The Senate scheduled more than four hours of floor time on Thursday to debate four amendments proposed in the USA Act by Feingold, who has surfaced in the Senate as the only vocal critic of the bill. But three of those were tabled during debate before the Senate passed the bill, removing them from consideration indefinitely.
He had asked that the Senate change the bill to allow eavesdropping of pay phones or other public communication devices only when a suspect is using that device. The amendments also would have cut back on allowing law enforcers to search homes and offices without serving the owner of that property with a warrant.
In a letter Tuesday to ranking Senators, Feingold urged them to bring the bill to a full Senate debate.
"There has been no opportunity in the Judiciary Committee, much less in the full Senate, for Senators to raise concerns about how far this bill goes in giving broad new powers to law enforcement to wiretap and investigate law-abiding U.S. citizens," Feingold wrote.

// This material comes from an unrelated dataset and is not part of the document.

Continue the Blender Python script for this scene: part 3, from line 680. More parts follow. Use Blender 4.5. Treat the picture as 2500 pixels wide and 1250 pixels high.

Privacy groups are also still rumbling over one statute that would treat some computer hackers as terrorists. First outlined in the original Antiterrorism Act proposed by Ashcroft, any hacking or denial of service attack would fall under the same category of crime as terrorism.
The PATRIOT Act aims to tone that down, narrowing the types of computer crime that fall under this legislation to those that pose a threat to the United States, says Lee Tien, a senior attorney with the Electronic Frontier Foundation, a privacy group. Still, "the definition of a computer hacker is a very fluid thing," he says.
Urging Caution
While urging lawmakers to reconsider any bill that would limit personal privacy, some civil liberties groups are supporting any changes made to the bill. The Center for Technology and Democracy said Thursday that it has urged lawmakers to pass all the proposed changes to the bill.
"We are facing an erosion of civil liberties no matter what we do," Berman says. "We are not supporting the Senate bill. But this is what we've got to work with."
The Electronic Frontier Foundation, as well as the American Civil Liberties Union, has been less forgiving of the legislation.
"We don't support either bill, at least as far as the issues of surveillance go," EFF's Tien says. "The differences between the House bill and the Senate bill are not that great. They both essentially open the door for law enforcement to come in and intercept communication."
If the House now passes the PATRIOT Act or a variation of that bill, the House and Senate will meet next week for a full conference session to complete the legislation. If it instead takes up the Senate version, which House members signaled could happen during a conference Friday, the House could either pass the USA Act as it is or offer some new amendments.
"Everything looks as though we're heading for some kind of meeting between the House and Senate to reconcile one bill," Berman says. "In our view, that is some progress."